Measurement of Underivatized Glyphosate and Other Polar Pesticides in Surface and Drinking Water

Significance of the Topic

Monitoring trace levels of glyphosate and other polar pesticides in water is critical for public health and environmental quality. Due to their high polarity and low concentrations, these compounds pose analytical challenges that require sensitive, robust methods.

Objectives and Overview of the Study

This work presents a simple, derivatization-free LC-MS/MS approach for quantifying glyphosate, AMPA, glufosinate, MPPA, HEPA, NAG, ethephon, and fosetyl in surface and drinking water at sub-µg/L levels. The method integrates streamlined sample preparation, reversed-phase chromatography, and tandem mass spectrometry detection.

Methodology and Instrumentation

Sample Preparation:

• Filtration of water samples through 0.2 µm PES filters.
• Acidification to 0.1% formic acid and direct injection without dilution.

Chromatography:

• Agilent 1290 Infinity II LC with Poroshell 120 CS-C18 column (2.1 × 150 mm, 2.7 µm).
• Mobile phases: A = 0.1% formic acid + 5 µM deactivator additive in water; B = 0.1% formic acid in methanol.
• Gradient elution over 8 min, 25 µL injection, column at 40 °C.

Mass Spectrometry:

• Agilent 6470A Triple Quadrupole with Jet Stream ESI.
• Dynamic MRM acquisition in positive and negative modes.
• Capillary voltage: +3000 V/−3500 V; gas and sheath gas optimized for sensitivity.

Main Results and Discussion

• Method detection limit for glyphosate: ~10 ng/L.
• Limit of quantitation: 10–100 ng/L, with accuracies between 82–120% in drinking and river water.
• Calibration curves exhibited excellent linearity (R² > 0.998) across 0.005–10 µg/L, with quadratic fits for glufosinate where needed.
• Chromatographic peak shapes were maintained by the deactivator additive and PEEK-lined tubing, mitigating metal-induced tailing.
• Reproducibility studies yielded MDLs of 6.1–8.6 ng/L across multiple days and columns.

Benefits and Practical Applications

• No derivatization or extensive sample handling reduces analysis time and costs.
• Large aqueous injections improve sensitivity for trace-level pesticides.
• Use of common acidic mobile phases allows straightforward integration into routine LC/MS workflows.
• Robust peak shapes and reproducible quantitation support regulatory and quality-control applications.

Future Trends and Applications

The method can be expanded to additional polar analytes and complex matrices.

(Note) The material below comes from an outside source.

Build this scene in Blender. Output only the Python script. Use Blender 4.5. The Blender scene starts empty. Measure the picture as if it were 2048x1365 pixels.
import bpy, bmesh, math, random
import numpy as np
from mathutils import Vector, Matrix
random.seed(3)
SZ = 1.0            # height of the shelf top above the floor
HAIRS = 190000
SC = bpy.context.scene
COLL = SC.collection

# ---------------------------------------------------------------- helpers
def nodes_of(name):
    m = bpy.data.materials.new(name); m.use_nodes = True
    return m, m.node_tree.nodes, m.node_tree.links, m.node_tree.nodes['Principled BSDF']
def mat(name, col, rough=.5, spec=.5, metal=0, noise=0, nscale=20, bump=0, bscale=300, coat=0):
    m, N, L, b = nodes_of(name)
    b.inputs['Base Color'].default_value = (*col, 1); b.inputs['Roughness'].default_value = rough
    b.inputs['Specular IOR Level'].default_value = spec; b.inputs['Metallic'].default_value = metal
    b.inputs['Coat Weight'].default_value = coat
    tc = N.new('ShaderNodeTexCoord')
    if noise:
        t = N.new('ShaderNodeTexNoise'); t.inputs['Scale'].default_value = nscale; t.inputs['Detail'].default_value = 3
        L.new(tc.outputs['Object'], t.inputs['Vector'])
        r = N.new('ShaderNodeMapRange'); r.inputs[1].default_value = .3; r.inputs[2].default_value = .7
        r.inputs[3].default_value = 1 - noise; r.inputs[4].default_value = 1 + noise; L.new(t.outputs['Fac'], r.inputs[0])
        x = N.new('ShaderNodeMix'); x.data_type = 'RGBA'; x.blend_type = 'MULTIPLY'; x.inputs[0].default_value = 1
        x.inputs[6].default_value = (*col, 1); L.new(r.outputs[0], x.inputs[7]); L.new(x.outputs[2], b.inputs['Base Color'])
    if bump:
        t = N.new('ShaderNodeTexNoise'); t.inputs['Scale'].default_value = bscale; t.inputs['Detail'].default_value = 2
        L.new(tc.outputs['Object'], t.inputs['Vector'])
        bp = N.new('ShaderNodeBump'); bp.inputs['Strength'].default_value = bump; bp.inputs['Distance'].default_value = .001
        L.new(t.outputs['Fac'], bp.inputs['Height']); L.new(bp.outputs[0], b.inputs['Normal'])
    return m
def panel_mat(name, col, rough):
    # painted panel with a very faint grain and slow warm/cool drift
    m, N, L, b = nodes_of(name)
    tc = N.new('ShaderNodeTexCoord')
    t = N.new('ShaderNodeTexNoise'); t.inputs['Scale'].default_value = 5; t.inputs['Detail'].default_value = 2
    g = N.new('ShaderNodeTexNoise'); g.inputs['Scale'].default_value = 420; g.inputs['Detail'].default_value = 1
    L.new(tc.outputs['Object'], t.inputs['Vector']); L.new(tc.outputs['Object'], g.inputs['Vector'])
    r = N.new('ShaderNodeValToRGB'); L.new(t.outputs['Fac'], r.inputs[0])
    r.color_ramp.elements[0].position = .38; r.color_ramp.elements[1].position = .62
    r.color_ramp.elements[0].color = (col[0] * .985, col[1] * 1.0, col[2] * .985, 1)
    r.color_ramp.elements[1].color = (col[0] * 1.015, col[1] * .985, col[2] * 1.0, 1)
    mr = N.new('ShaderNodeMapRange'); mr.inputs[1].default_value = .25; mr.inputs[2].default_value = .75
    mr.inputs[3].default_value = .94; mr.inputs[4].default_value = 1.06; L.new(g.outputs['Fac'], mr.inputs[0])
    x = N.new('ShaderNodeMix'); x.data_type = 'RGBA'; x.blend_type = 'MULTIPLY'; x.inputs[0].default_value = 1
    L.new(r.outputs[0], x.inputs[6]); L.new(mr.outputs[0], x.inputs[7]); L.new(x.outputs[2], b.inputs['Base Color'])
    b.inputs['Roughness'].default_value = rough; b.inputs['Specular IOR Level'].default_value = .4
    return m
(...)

Future developments may include high-resolution mass spectrometry, further miniaturization of sample preparation, on-site screening tools, and greener chemistries that reduce solvent consumption.

Conclusion

This Agilent workflow effectively addresses the challenges of analyzing underivatized polar pesticides in water. Integrating optimized sample preparation, Poroshell CS-C18 chromatography, and sensitive triple quadrupole MS enables reliable quantitation at low ng/L levels for environmental monitoring and compliance testing.

References

1. Zweigenbaum J, Lucas D, Cali A. Direct Analysis of Glyphosate, AMPA, and Other Polar Pesticides in Food. Agilent Technologies Application Note 5994-0796EN; 2019.
2. Hsiao JJ, et al. Improved LC/MS Methods for the Analysis of Metal-Sensitive Analytes Using Medronic Acid as a Mobile Phase Additive. Analytical Chemistry. 2018;90(15):9457–9464.
3. US Environmental Protection Agency. Procedures for Detection and Quantitation – Documents; 2019.